Award Winning Blog

Thursday, July 20, 2017

Wireless Carrier Ambivalence about Wi-Fi and What This Tells Us About Competition and Incentives

            Once upon a time, well over a decade ago, most wireless carriers saw Wi-Fi as a technological competitor.  The carriers always metered traffic then and wanted their subscribers to “use their minutes” rather than conserve them.  Subscribers could not “bring their own device, because the carriers managed a closed distribution link, selling most handsets and restricting the resale market.  Because the wireless carriers had a shared monopsony (buyers’ monopoly), they could dictate terms and conditions, including a prohibition on Wi-Fi access.  Nokia determined it could disable an installed Wi-Fi chip rather than redesign some handsets.

            Time passes and now wireless carriers adore Wi-Fi.  The carriers want subscribers to offload traffic onto Wi-Fi.  Better yet, U.S. carriers have lobbied the FCC to permit them to use unlicensed Wi-Fi spectrum for their commercial, licensed services.  Note what a sweet deal this would be as the carriers could avoid having to competitively bid and pay for some spectrum.

            Obviously the complete 360 degree reversal of position reflected changed circumstances.  But does the integration of a Wi-Fi option show how robustly competitive marketplaces operate, or are their other factors in play?  It gets murky, particularly in this partisan and contentious time.  A free marketer could use this reversal of position as evidence of how competition destroys business plans and forces ventures to enhance the value proposition for consumers. 

            I readily accept that marketplace competition imposes discipline and forces “sleepless afternoons.”  However, the free marketer overstates her case, because of other factors that either have nothing, or little to do with competition. 

            First, one should consider spectrum supply and demand.  As wireless service demand grew and bandwidth requirements expanded, e.g., streaming video, wireless carriers considered Wi-Fi a free and easy way to offload traffic.  Wi-Fi abated spectrum scarcity.  Additionally Wi-Fi provided network access where dead zones existed, because of zoning restrictions, particularly difficult terrain and perhaps the financial burden from having to install ever more cell tower sites.

            Competition does pay a major role in stimulating demand for service, but one has to look at the market structure of the industry.  You might not know that the FCC first created a wireless duopoly with a guaranteed license and market head start for incumbent wireline telephone companies.  Back then, Republican and Democratic FCC Commissioners had no problem collectively agreeing on this sweet deal. 

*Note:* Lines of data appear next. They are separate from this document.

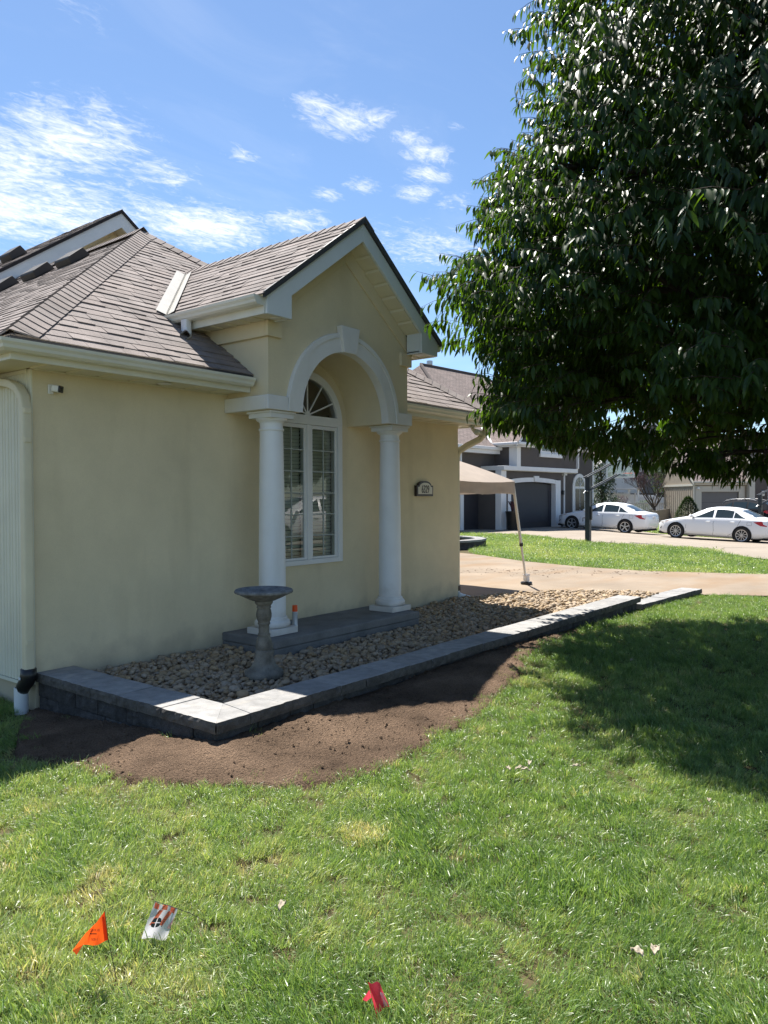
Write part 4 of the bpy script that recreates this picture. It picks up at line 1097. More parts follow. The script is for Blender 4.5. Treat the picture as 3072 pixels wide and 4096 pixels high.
# ------------------------------------------------------------------ arched window
def window():
    yo = 5.945; yg = 5.968
    Wd = MB()
    def ring(r0, r1, ya, yb, z0):
        a = arc(WCX, WZS, r0, math.pi, 0, 32); b = arc(WCX, WZS, r1, math.pi, 0, 32)
        f0 = [(x, ya, z) for x, z in a]; f1 = [(x, ya, z) for x, z in b]
        Wd.strip(f0, f1); Wd.strip([(x, yb, z) for x, z in a], f0); Wd.strip(f1, [(x, yb, z) for x, z in b])
    ring(.57, .485, yo, YW+.05, WZS)
    Wd.box(WX0, yo, WZ0, WX0+.075, YW+.05, WZS); Wd.box(WX1-.075, yo, WZ0, WX1, YW+.05, WZS)
    Wd.box(WX0+.075, yo, WZ0, WX1-.075, YW+.05, WZ0+.055)
    Wd.box(WX0+.075, yo+.001, WZS-.03, WX1-.075, YW+.05, WZS+.075)
    Wd.box(WCX-.024, yo+.004, WZ0+.055, WCX+.024, YW+.05, WZS-.03)
    wf = Wd.build('window', MT['white'], H, bevel=.004)
    # two tall sashes
    for (xa, xb) in ((WX0+.078, WCX-.026), (WCX+.026, WX1-.078)):
        s = MB(); y0, y1 = yo+.012, YW+.04; z0, z1 = WZ0+.058, WZS-.033; w = .042
        s.box(xa, y0, z0, xa+w, y1, z1); s.box(xb-w, y0, z0, xb, y1, z1); s.box(xa+w, y0, z0, xb-w, y1, z0+w*.6); s.box(xa+w, y0, z1-w, xb-w, y1, z1)
        s.build('sash', MT['white'], wf, bevel=.003)
        gx0, gx1, gz0, gz1 = xa+w, xb-w, z0+w*.6, z1-w
        nr = 6; xm = (gx0+gx1)/2
        for r in range(nr):
            za = gz0+(gz1-gz0)*r/nr; zb = gz0+(gz1-gz0)*(r+1)/nr
            for (p, q) in ((gx0, xm-.008), (xm+.008, gx1)):
                g = MB(); g.add([(p, yg+.004, za+.008 if r else za), (q, yg+.004, za+.008 if r else za), (q, yg+.004, zb-.008 if r < nr-1 else zb), (p, yg+.004, zb-.008 if r < nr-1 else zb)], [(0, 1, 2, 3)]); g.build('pane', MT['glass'], wf)
            if r: 
                m = MB(); m.box(gx0, yg-.002, za-.0065, gx1, yg+.010, za+.0065); m.build('glazing_bar', MT['gbar'], wf)
        m = MB(); m.box(xm-.0065, yg-.003, gz0, xm+.0065, yg+.011, gz1); m.build('glazing_bar', MT['gbar'], wf)
        # blind behind
        b = MB(); z = gz0-.02; k = 0
        while z < gz1+.02:
            t = .018; b.add([(gx0-.03, YW+.075+.010, z), (gx1+.03, YW+.075+.010, z), (gx1+.03, YW+.075-.010, z+.037), (gx0-.03, YW+.075-.010, z+.037)], [(0, 1, 2, 3)]); z += .041 if k % 1 == 0 else .05; k += 1
        ob = b.build('blind', MT['blind'], H); tag(ob, kind='stuff')
    # fanlight
    xs = [(x, yg+.004, z) for x, z in arc(WCX, WZS+.075, .484, math.pi, 0, 24)]
    rads = [math.pi*k/6 for k in range(7)]
    for k in range(6):
        pts = [(WCX, yg+.004, WZS+.076)]+[(WCX+.478*math.cos(a), yg+.004, WZS+.005+max(.0715, .478*math.sin(a))) for a in np.linspace(rads[k]+.012, rads[k+1]-.012, 6)]
        g = MB(); g.add(pts, [tuple(range(len(pts)))]); g.build('pane', MT['glass'], wf)
    for k in range(1, 6):
        a = rads[k]; d = Vector((math.cos(a), 0, math.sin(a))); s = Vector((-math.sin(a), 0, math.cos(a)))*.008
        c = Vector((WCX, yg-.004, WZS+.076)); e = Vector((WCX, yg-.004, WZS))+d*.487
        m = MB(); m.prism([c-s, e-s, e+s, c+s], (0, .014, 0)); m.build('glazing_bar', MT['white'], wf)
    m = MB(); m.prism([(x, yg-.005, z) for x, z in arc(WCX, WZS+.075, .045, math.pi, 0, 10)], (0, .016, 0)); m.build('glazing_bar', MT['white'], wf)
window()

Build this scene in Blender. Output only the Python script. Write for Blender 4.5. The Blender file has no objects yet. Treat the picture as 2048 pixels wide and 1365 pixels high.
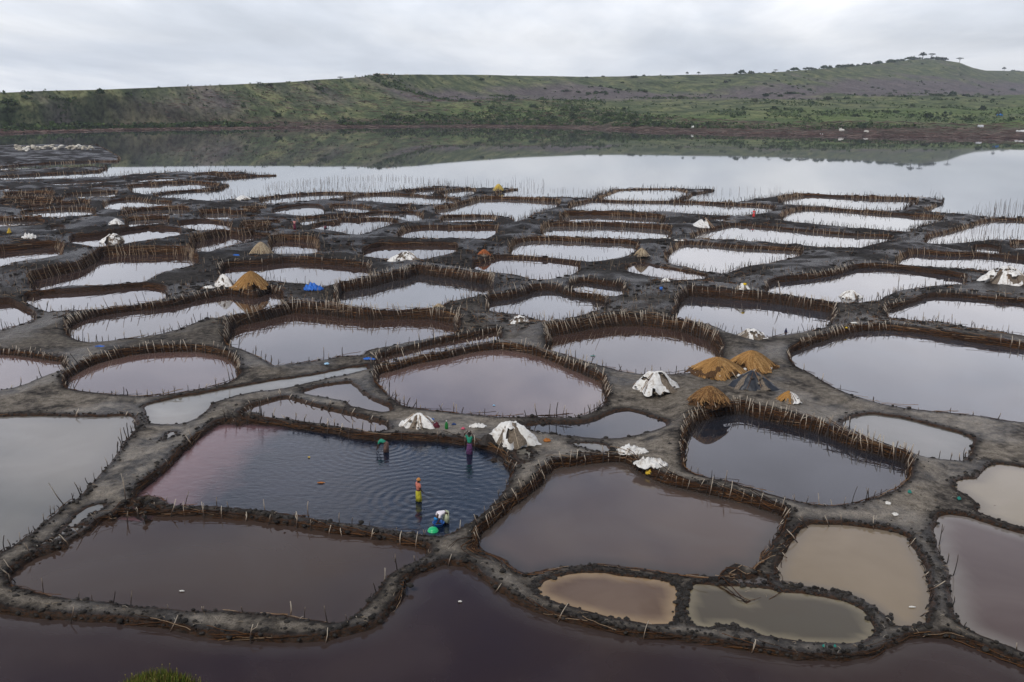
import bpy, math, random
import numpy as np
from mathutils import Vector, Matrix, noise as mnoise
from mathutils.geometry import delaunay_2d_cdt
from mathutils.kdtree import KDTree

random.seed(7)
rng = np.random.RandomState(7)
S = bpy.context.scene
COL = S.collection

# ------------------------------------------------------------------ camera
CAM_H = 21.0
FOC = 1900.0                       # focal length in pixels of the 2048-wide photograph
PITCH = math.atan(487.0 / FOC)
ROLL = math.radians(0.6)
cr, sr = math.cos(ROLL), math.sin(ROLL)
FWD = np.array([0, math.cos(PITCH), -math.sin(PITCH)])
U0 = np.array([0, math.sin(PITCH), math.cos(PITCH)])
R0 = np.array([1.0, 0, 0])
RIGHT = R0 * cr + U0 * sr
UP = -R0 * sr + U0 * cr
cam_data = bpy.data.cameras.new('camera')
cam_data.sensor_width = 36.0
cam_data.lens = FOC / 2048.0 * 36.0
cam_data.clip_start = 0.3
cam_data.clip_end = 30000
cam = bpy.data.objects.new('camera', cam_data)
COL.objects.link(cam)
cam.matrix_world = Matrix(((RIGHT[0], UP[0], -FWD[0], 0), (RIGHT[1], UP[1], -FWD[1], 0),
                           (RIGHT[2], UP[2], -FWD[2], CAM_H), (0, 0, 0, 1)))
S.camera = cam

# ------------------------------------------------------------------ world, sun, exposure
SUN_EL, SUN_ROT = math.radians(48), math.radians(215)
w = bpy.data.worlds.new('World'); S.world = w; w.use_nodes = True
nt = w.node_tree; nt.nodes.clear()
def N(nt, t, **k):
    n = nt.nodes.new(t)
    for a, b in k.items():
        if a.startswith('i_'):
            key = a[2:]
            n.inputs[int(key) if key.isdigit() else key.replace('_', ' ')].default_value = b
        else: setattr(n, a, b)
    return n
def L(nt, a, b): nt.links.new(a, b)
def ramp(nt, stops, fac=None, interp='LINEAR'):
    r = nt.nodes.new('ShaderNodeValToRGB'); r.color_ramp.interpolation = interp
    e = r.color_ramp.elements
    while len(e) < len(stops): e.new(0.5)
    for i, (p, c) in enumerate(stops):
        e[i].position = p
        e[i].color = (c if isinstance(c, tuple) else (c, c, c)) + (1,)
    if fac is not None: nt.links.new(fac, r.inputs[0])
    return r
def math_(nt, op, a, b=None, clamp=False):
    n = nt.nodes.new('ShaderNodeMath'); n.operation = op; n.use_clamp = clamp
    for i, v in enumerate((a, b)):
        if v is None: continue
        if isinstance(v, (int, float)): n.inputs[i].default_value = v
        else: nt.links.new(v, n.inputs[i])
    return n.outputs[0]
def mix(nt, fac, a, b, blend='MIX'):
    n = nt.nodes.new('ShaderNodeMix'); n.data_type = 'RGBA'; n.blend_type = blend
    for i, v in ((0, fac), (6, a), (7, b)):
        if isinstance(v, (int, float)): n.inputs[i].default_value = v
        elif isinstance(v, tuple): n.inputs[i].default_value = v + (1,) if len(v) == 3 else v
        else: nt.links.new(v, n.inputs[i])
    return n.outputs[2]

SKY_K = 0.10
sky = N(nt, 'ShaderNodeTexSky', sky_type='NISHITA', sun_disc=False)
sky.sun_elevation = SUN_EL; sky.sun_rotation = SUN_ROT
sky.air_density = 1.0; sky.dust_density = 1.5
tc = N(nt, 'ShaderNodeTexCoord')
sep = N(nt, 'ShaderNodeSeparateXYZ'); L(nt, tc.outputs['Generated'], sep.inputs[0])
zc = math_(nt, 'MAXIMUM', sep.outputs[2], 0.0)
den = math_(nt, 'ADD', zc, 0.10)
px_ = math_(nt, 'DIVIDE', sep.outputs[0], den); py_ = math_(nt, 'DIVIDE', sep.outputs[1], den)
cmb = N(nt, 'ShaderNodeCombineXYZ'); L(nt, px_, cmb.inputs[0]); L(nt, py_, cmb.inputs[1])
def wnoise(scale, detail, rough, off, sx=1.0, sy=1.0, dist=0.0):
    mp = N(nt, 'ShaderNodeMapping'); mp.inputs['Location'].default_value = off
    mp.inputs['Scale'].default_value = (sx, sy, 1)
    L(nt, cmb.outputs[0], mp.inputs[0])
    n = N(nt, 'ShaderNodeTexNoise'); n.inputs['Scale'].default_value = scale
    n.inputs['Detail'].default_value = detail; n.inputs['Roughness'].default_value = rough
    n.inputs['Distortion'].default_value = dist
    L(nt, mp.outputs[0], n.inputs['Vector'])
    return n.outputs[0]
n1 = wnoise(0.42, 7, 0.52, (3.1, 1.7, 0), 1.3, 0.55, 0.4)
n2 = wnoise(1.5, 6, 0.6, (7.7, 4.0, 2), 1.8, 0.6, 0.4)
n3 = wnoise(0.9, 5, 0.55, (1.0, 9.2, 5), 0.9, 1.0, 0.5)
c1 = ramp(nt, [(0.34, (4.3, 4.65, 5.05)), (0.47, (5.4, 5.7, 6.05)), (0.60, (7.3, 7.4, 7.45))], n1)
c2 = ramp(nt, [(0.3, 0.92), (0.7, 1.07)], n2)
cloud = mix(nt, 1.0, c1.outputs[0], c2.outputs[0], 'MULTIPLY')
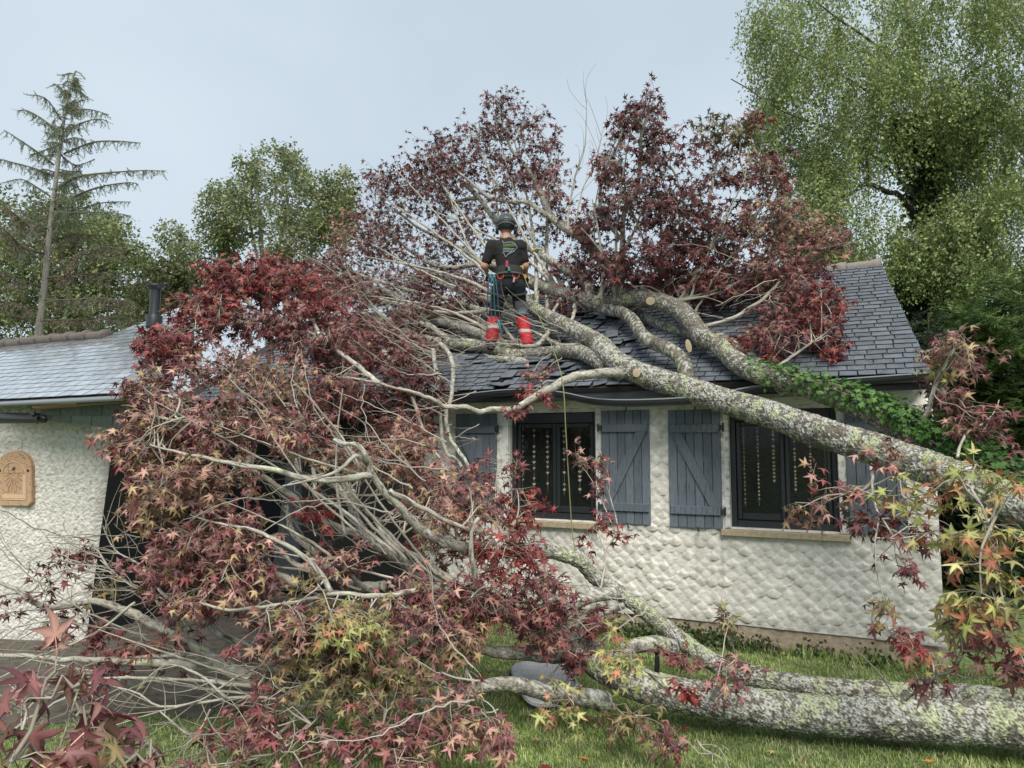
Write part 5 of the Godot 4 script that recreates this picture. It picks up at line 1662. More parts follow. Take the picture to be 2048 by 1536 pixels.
# ---------------------------------------------------------------- standing trees and ivy
func sprig(kind: String, seed_: int) -> ArrayMesh:
	var r := RandomNumberGenerator.new()
	r.seed = seed_
	var s := Shape.new()
	var sphere := func() -> Vector3: return Vector3(r.randf_range(-1, 1), r.randf_range(-1, 1), r.randf_range(-1, 1))
	var blade := func(at: Vector3, y: Vector3, l: float, w: float, col: Color) -> void:
		y = y.normalized()
		var x := y.cross(sphere.call()).normalized() * w
		var z := x.normalized().cross(y) * l * 0.12
		var k := s.dot(at, col)
		s.dot(at + y * l * 0.45 + x + z, col)
		s.dot(at + y * l, col)
		s.dot(at + y * l * 0.45 - x + z, col)
		s.face(k, k + 1, k + 2)
		s.face(k, k + 2, k + 3)
	match kind:
		"broad":  # a handful of broad leaves round a twig end
			for k in 12:
				var at: Vector3 = sphere.call() * 0.17
				blade.call(at, at.normalized() * 0.6 + sphere.call() * 0.5 + Vector3(0.25, -0.25, 0), r.randf_range(0.085, 0.13), 0.034, grey(r.randf_range(0.7, 1.0)))
		"birch":  # a hanging strand of small leaves
			var sway: Vector3 = sphere.call() * 0.22
			for k in 30:
				var f := k / 29.0
				var at: Vector3 = Vector3(sway.x * f * f * 2.0, -0.85 * f, sway.z * f * f * 2.0)
				blade.call(at + sphere.call() * 0.11, Vector3(0, -0.7, 0) + sphere.call() * 0.9, r.randf_range(0.055, 0.085), 0.023, grey(r.randf_range(0.65, 1.0)))
			simple_rod(s, PackedVector3Array([Vector3.ZERO, Vector3(sway.x * 0.5, -0.42, sway.z * 0.5), Vector3(sway.x * 2, -0.85, sway.z * 2)]), 0.004, 0.0015, 3, Color(0.5, 0.35, 0.3))
		"larch":  # a thin hanging side twig with tufts of needles
			var sway: Vector3 = sphere.call() * 0.12
			simple_rod(s, PackedVector3Array([Vector3.ZERO, Vector3(sway.x * 0.5, -0.22, sway.z * 0.5), Vector3(sway.x * 2, -0.5, sway.z * 2)]), 0.010, 0.004, 3, Color(0.55, 0.45, 0.42))
			for k in 34:
				var f := k / 33.0
				var at: Vector3 = Vector3(sway.x * f * f * 2.0, -0.5 * f, sway.z * f * f * 2.0)
				blade.call(at, Vector3(0, -0.3, 0) + sphere.call(), r.randf_range(0.05, 0.09), 0.014, grey(r.randf_range(0.7, 1.0)))
		"fir":  # a soft flat frond of needles
			for k in 46:
				var f := k / 45.0
				var at: Vector3 = Vector3(0, -0.10 * f * f, -0.55 * f) + sphere.call() * 0.02
				var side := 1.0 if k % 2 else -1.0
				blade.call(at, Vector3(side * (1.05 - 0.5 * f), -0.12 + 0.25 * r.randf(), -0.75) + sphere.call() * 0.25, (0.20 - 0.12 * f) * r.randf_range(0.7, 1.1), 0.007, grey(r.randf_range(0.6, 1.0)))
		"ivy":
			for k in 7:
				var at: Vector3 = sphere.call() * 0.13
				blade.call(at, sphere.call() + Vector3(0, -0.6, 0), r.randf_range(0.08, 0.12), 0.045, grey(r.randf_range(0.7, 1.0)))
	return s.mesh()


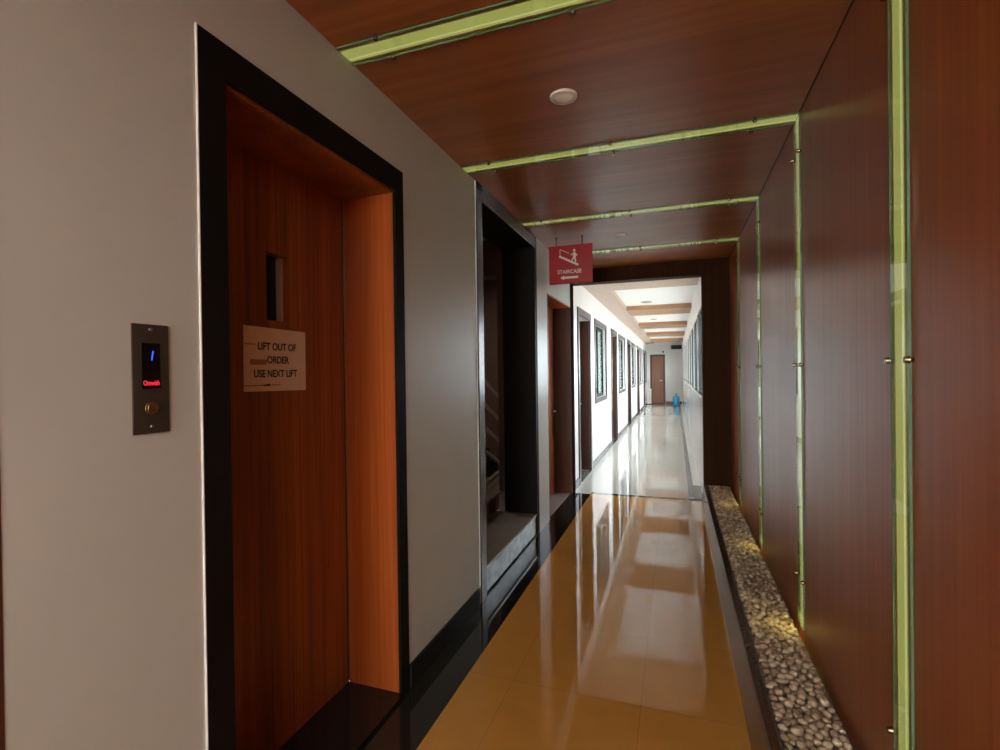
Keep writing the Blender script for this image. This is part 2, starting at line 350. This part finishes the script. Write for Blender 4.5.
# ------------------------------------------------------------------ light strips
def light_strip(i, yc, label):
    r = tag(empty('light_strip', (XR, yc, .22)), label, 'light', 'glass-covered light strips across ceiling and down wall')
    w = .055; yg = yc-.020
    # recessed luminous channel
    MB().box(XR+.001, XR+.020, yc-G+.001, yc+G-.001, .2, ZC+.001).build('wall_diffuser', M['diff'], r)
    MB().box(XL+.001, XR+.0005, yc-G+.001, yc+G-.001, ZC+.001, ZC+.020).build('ceiling_diffuser', M['diff'], r)
    MB().cyl((XR-.0005, yc-.022, .23), (XR-.0005, yc-.022, ZC-.005), .002, n=10).build('wall_tube', M['tube'], r, True)
    MB().cyl((XL+.01, yc+.018, ZC-.0005), (XR-.004, yc+.018, ZC-.0005), .002, n=10).build('ceiling_tube', M['tube'], r, True)
    # glass cover plates, standing off the panels
    g = MB().box(XR-.009, XR-.003, yg-w, yg+w, .22, ZC-.012).build('wall_glass', M['glass'], r)
    MB().box(XR-.0095, XR-.0025, yg-w-.003, yg-w, .22, ZC-.012).box(XR-.0095, XR-.0025, yg+w, yg+w+.003, .22, ZC-.012).build('glass_edge', M['glass_edge'], g)
    yg = yc-.008
    g = MB().box(XL+.003, XR-.010, yg-w, yg+w, ZC-.009, ZC-.003).build('ceiling_glass', M['glass'], r)
    MB().box(XL+.003, XR-.010, yg-w-.003, yg-w, ZC-.0095, ZC-.0025).box(XL+.003, XR-.010, yg+w, yg+w+.003, ZC-.0095, ZC-.0025).build('glass_edge', M['glass_edge'], g)
    for s in (-1, 1):
        yy = yc-.020 + s*(w+.010)
        for z in (.46, 1.52, 2.555):
            b = MB().cyl((XR-.0005, yy, z), (XR-.011, yy, z), .0055, n=12).cyl((XR-.010, yy, z), (XR-.021, yy, z), .0105, .0085, n=16)
            b.build('bolt', M['bronze'], r, True)
        yy = yc-.010 + s*(w+.008)
        for x in (-1.03, -.32, .388):
            b = MB().cyl((x, yy, ZC-.0005), (x, yy, ZC-.011), .0055, n=12).cyl((x, yy, ZC-.010), (x, yy, ZC-.021), .0105, .0085, n=16)
            b.build('bolt', M['bronze'], r, True)
    area('pebble_fill', (XR-.05, yc-.01, .30), (0, math.radians(12), 0), .05, .08, .14, (1, .88, .22))  # added lamp in front of the strip, makes the yellow pool on the pebbles
    return r
for i, (y, l) in enumerate(zip(YS, [
    'nearest green-lit glass strip, broad band crossing the ceiling by the lift door',
    'green-lit glass strip between the two ceiling downlights, ending at the staircase opening edge',
    'glass light strip just in front of the hanging red sign, third from camera',
    'farthest glass light strip, right before the dark portal'])): light_strip(i, y, l)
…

            Over time, two more facilities-based carriers entered the market.  As late entrants, often using spectrum at higher frequencies having less geographical coverage, these carriers had to offer a better deal to acquire market share.  But these late to market entrants had to think quite strategically about how much of a better deal to offer.  Carriers like Sprint used the prices of the two major incumbent wireless carriers, Verizon and AT&T, as a price ceiling.  Sprint was more likely to match or slightly discount the price of the incumbents, relying on features to stimulate churn and new subscriptions.  Sprint offered handset subsidies, offered not to start metering until the second minute of use and provided free automatic number identification, a feature that cost carriers virtually nothing to offer.   

            Remarkably the wireless marketplace did not show much price competition until quite recently.  I used to compile charts showing the near identical terms, conditions and prices of the four national carriers.  So much for robust price competition; the carriers have mostly competed on features.

            TMobile has aggressively used feature competition to acquire market share.  This “uncarrier” maverick has provided most of the consumer friendly feature innovations, including lower roaming fees, particularly abroad, the option to buy and use your own phone, zero rating, etc.

            Simply put, wireless carriers compete because they have to, not because they want to.  Their initial reaction to Wi-Fi was to block its use.  They embraced the technology, because they had to, not because they wanted to enhance the value position for subscribers.

            Wireless carriers are not charities, nor are they role models supporting an unregulated telecommunications marketplace.